Friday, February 12, 2010

existential angst, part III

The absolute freedom and responsibility we have is so pervasive it encompasses even the power to end our own lives.  And though we have so much freedom, we do not have anything essential or fixed within our nature to guide our choices (hedonistic desire alone is no longer sufficient).  If only we did!  This is the feeling of existential angst, a basic human condition.  In death alone, leaving all that one was behind, is one released from freedom, responsibility, and its attendant anxiety.  Hence, the greatest source of fear also becomes a fearful temptation that the imagination fantasizes in when the burden of responsibility overwhelms any rewards life presents.  Is this a method the mind uses to cope with stress?  I would postulate that, operating under the principle of enantiodromia, it does have a cathartic effect.  (To be sure, and mercifully so, for the uncompromised individual whose judgment is sound, and in light of the beauty and richness of continually unfolding human experience and the companionship of others, numerous other temporary and perfectly acceptable solutions are considered before taking any such permanent and irreversible action.  Robert Service presented another perspective as well.)

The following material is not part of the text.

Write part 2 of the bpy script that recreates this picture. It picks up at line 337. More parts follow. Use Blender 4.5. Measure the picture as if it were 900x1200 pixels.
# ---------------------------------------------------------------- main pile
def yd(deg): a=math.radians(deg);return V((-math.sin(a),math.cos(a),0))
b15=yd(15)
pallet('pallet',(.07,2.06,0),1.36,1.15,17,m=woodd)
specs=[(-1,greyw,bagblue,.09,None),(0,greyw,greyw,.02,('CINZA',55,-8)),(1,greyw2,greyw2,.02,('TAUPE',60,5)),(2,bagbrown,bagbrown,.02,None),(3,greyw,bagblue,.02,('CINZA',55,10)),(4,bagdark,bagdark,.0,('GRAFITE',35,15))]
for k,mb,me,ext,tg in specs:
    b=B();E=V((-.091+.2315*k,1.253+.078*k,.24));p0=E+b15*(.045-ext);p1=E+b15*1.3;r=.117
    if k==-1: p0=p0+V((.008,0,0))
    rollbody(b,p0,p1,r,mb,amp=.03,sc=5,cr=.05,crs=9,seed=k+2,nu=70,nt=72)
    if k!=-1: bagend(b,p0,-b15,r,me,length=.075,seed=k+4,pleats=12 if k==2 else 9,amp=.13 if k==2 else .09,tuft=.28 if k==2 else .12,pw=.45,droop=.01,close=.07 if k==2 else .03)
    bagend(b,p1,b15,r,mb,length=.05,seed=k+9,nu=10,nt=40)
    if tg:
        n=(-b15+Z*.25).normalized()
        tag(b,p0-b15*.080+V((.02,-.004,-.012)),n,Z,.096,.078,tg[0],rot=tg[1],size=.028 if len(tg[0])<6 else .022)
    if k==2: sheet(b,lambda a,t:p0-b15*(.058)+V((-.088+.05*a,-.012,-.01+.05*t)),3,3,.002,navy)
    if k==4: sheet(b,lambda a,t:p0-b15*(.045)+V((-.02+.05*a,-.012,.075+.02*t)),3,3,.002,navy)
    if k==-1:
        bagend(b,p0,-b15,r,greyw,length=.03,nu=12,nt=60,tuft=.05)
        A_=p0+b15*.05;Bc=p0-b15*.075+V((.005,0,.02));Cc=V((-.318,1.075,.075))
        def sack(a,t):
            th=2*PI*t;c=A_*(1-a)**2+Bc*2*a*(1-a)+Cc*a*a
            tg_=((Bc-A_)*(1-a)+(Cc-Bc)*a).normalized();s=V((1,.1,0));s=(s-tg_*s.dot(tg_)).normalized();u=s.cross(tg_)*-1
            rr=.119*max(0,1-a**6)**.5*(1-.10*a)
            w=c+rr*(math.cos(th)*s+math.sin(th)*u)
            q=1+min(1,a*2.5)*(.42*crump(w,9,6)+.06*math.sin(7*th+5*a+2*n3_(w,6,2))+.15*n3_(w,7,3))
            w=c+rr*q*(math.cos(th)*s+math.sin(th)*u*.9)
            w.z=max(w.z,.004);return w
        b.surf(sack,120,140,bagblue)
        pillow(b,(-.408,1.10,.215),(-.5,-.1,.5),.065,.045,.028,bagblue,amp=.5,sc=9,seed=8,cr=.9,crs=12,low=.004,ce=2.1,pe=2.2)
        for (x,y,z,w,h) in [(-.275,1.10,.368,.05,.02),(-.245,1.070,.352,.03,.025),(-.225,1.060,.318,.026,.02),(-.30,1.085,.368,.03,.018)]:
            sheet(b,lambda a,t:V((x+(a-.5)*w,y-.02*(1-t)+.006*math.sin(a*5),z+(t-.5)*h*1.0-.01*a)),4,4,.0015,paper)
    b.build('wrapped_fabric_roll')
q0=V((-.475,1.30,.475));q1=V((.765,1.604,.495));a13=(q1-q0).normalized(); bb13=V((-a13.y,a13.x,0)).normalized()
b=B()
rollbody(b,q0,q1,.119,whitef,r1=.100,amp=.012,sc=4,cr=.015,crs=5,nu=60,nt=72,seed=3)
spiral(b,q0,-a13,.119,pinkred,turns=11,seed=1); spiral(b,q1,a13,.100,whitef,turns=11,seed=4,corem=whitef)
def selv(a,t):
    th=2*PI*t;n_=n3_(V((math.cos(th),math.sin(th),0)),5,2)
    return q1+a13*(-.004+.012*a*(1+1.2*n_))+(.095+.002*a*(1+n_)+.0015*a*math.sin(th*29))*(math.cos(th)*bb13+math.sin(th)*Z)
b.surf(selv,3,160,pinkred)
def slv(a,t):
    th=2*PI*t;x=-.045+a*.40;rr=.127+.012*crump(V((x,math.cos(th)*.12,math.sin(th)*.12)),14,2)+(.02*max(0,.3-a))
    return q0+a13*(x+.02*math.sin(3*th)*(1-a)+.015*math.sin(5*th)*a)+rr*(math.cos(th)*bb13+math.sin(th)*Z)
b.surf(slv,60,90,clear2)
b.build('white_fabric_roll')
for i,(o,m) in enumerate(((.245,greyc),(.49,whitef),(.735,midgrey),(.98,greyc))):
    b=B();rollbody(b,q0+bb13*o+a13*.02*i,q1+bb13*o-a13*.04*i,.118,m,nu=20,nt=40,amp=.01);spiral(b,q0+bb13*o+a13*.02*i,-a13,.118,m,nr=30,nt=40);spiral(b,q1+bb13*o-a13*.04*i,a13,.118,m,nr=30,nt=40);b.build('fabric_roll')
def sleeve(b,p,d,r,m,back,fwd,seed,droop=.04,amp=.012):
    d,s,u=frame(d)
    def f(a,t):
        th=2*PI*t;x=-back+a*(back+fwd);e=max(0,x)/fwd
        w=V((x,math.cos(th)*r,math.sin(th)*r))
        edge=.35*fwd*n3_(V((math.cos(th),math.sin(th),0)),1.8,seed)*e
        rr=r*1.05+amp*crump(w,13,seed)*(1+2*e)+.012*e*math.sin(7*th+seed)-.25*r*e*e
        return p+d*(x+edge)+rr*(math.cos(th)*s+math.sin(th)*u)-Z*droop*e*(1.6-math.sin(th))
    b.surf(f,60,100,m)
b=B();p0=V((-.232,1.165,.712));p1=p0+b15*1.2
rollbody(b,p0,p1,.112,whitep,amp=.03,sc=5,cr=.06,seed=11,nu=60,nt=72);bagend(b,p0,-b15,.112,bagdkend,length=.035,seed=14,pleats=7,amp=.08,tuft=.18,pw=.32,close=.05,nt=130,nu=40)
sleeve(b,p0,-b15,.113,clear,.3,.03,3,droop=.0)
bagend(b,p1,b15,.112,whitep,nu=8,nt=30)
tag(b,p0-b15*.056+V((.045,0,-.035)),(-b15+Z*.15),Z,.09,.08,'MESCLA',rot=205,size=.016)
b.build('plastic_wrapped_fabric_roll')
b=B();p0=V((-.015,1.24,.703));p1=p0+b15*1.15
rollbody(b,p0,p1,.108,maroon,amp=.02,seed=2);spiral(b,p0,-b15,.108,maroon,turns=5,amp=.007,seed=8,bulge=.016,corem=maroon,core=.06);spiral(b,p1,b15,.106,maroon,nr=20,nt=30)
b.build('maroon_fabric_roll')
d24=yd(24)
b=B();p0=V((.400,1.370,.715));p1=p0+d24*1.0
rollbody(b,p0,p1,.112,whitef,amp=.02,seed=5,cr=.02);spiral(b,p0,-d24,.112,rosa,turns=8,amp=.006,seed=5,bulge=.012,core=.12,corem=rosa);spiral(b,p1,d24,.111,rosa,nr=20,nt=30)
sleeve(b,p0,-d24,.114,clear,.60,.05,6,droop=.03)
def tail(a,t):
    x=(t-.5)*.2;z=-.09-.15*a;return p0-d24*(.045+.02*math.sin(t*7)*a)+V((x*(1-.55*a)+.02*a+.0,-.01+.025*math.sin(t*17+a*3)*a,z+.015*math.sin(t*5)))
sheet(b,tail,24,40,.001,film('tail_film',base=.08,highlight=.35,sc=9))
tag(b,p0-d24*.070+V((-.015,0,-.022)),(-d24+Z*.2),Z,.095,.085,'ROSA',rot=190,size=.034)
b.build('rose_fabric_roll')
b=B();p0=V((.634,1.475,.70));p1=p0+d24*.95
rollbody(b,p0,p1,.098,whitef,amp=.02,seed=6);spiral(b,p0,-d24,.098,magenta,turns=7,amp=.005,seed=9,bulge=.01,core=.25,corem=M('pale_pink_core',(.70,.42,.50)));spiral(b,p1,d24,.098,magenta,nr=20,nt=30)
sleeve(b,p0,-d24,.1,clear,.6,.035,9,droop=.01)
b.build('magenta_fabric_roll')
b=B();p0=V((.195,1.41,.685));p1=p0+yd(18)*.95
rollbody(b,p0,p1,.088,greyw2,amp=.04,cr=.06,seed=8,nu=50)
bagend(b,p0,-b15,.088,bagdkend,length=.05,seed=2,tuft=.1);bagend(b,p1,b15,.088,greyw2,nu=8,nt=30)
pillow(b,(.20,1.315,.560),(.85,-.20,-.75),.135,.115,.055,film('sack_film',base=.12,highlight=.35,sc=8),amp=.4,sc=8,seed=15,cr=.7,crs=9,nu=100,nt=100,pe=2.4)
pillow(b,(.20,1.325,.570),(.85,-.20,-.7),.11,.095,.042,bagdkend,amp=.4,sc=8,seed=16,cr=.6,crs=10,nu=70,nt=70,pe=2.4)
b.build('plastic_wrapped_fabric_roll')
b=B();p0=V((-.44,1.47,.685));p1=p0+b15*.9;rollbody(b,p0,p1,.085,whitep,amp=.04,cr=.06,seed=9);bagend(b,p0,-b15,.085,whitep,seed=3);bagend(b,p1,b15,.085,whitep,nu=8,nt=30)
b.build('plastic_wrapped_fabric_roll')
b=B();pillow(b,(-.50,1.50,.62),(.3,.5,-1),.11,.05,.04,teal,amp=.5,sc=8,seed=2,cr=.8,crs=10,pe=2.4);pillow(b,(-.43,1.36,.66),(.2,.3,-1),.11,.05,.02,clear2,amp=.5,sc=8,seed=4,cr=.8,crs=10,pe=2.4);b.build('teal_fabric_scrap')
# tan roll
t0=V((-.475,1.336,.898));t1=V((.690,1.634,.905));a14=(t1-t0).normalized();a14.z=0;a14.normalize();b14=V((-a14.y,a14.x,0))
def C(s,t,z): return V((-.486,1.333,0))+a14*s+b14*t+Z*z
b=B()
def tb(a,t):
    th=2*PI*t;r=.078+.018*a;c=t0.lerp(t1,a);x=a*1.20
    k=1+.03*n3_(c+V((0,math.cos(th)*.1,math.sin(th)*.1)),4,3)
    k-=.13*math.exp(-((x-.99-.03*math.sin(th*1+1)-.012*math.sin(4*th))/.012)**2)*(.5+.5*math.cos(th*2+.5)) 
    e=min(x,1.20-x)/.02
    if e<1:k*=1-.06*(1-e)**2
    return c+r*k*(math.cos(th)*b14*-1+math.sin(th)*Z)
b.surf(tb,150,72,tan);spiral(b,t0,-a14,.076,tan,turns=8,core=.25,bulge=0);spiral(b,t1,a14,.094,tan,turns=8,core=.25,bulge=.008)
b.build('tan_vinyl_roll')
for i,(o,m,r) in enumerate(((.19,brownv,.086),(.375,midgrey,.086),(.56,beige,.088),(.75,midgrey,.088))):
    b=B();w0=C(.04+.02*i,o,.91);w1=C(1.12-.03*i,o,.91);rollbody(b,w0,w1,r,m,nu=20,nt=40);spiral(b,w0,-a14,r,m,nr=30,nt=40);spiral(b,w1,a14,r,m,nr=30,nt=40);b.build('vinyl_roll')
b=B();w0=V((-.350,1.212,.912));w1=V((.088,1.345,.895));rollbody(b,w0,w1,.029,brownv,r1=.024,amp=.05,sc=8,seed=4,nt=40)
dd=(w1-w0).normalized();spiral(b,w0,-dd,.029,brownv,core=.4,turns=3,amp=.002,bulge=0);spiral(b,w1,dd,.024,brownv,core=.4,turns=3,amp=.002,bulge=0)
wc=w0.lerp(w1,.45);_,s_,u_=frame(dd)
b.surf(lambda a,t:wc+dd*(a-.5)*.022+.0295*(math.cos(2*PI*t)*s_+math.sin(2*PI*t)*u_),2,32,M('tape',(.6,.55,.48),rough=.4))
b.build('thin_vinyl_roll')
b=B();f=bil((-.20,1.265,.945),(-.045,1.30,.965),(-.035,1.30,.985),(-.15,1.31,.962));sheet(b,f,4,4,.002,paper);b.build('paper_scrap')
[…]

But what is the purpose of cathartic self-sacrifice when it may be more effective yet to reflect on the impermanent nature of life?  Nothing lives very long, really.  It is saddest of all for me to realize that my own children will grow up tomorrow, mature, and die as surely as do all other things.  As will my parents, my wife, and as will I.  I could try to realize this eventual fate as intimately today as it will be tomorrow to live an "authentic life".  From what may be regarded as the most appropriate of all perspectives, in a flash I am born, live, and die.  What freedom and responsibility I have now, is over in an instant.  And that instant is where I am right now.


Discontent
I have written before about dukkha, the Pali word for unsatisfactoriness, the condition of life identified by the Buddha. I had thought it was something to be prevented, an "avoidance goal" in effect. But as a basic condition, it really isn't something to be avoided or approached, it just is. In such a world the best that can be done really is to walk a middle path between extremes, keeping in mind a profound understanding of the pervasive quality of dukkha.